1. It may be observed that the two papers here referred to are free trade Democratic organs. The ways of “patriotism” evidently carried them away from their “principles,” and instead of deploring the decrease of our imports, the growth of domestic monopolies under the tariff, etc., they rejoiced with Mr. Keene at the magnitude of our exports and the prosperity of those monopolies as shown by their ability to flood the foreign markets with American products. As to Mr. Keene himself, we know nothing of his politics; but we may reasonably presume that, like his fellow directors of corporations and trusts, be is “a Democrat in Democratic districts and a Republican in Republican districts.” At any rate there can be no doubt that he is a “patriot.”
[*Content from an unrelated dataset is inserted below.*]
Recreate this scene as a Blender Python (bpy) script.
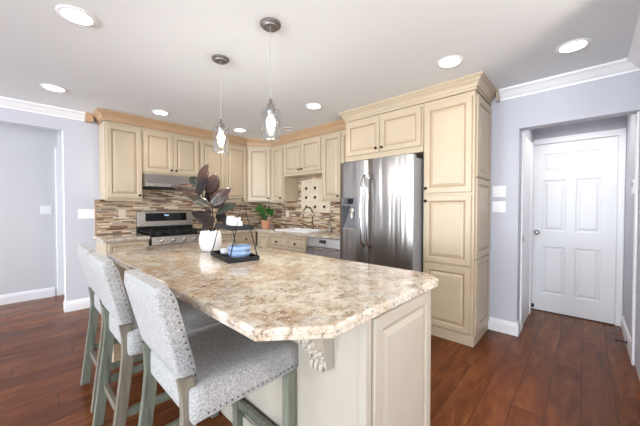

2. The bourgeois free trade political economist Bastiat, who was an upholder of that silly notion, formulated it in the following terms: “The profits accruing to the nation from any foreign commerce should be calculated by the overplus of the importation above the exportation. This overplus, after the deduction of expenses, is the real gain.” The sarcastic simile which he rightly uses in refutation of the protectionist fallacy can be applied with equal effect to his own free trade absurdity. For if, according to the protectionist theory, a nation could readily enrich itself by simply wrecking the incoming ships loaded with foreign goods before they reach their destination; on the other band, according to the free trade theory, a similar increase of wealth could be as easily obtained by sinking in the home port, before they leave, the outward bound ships loaded with domestic merchandise.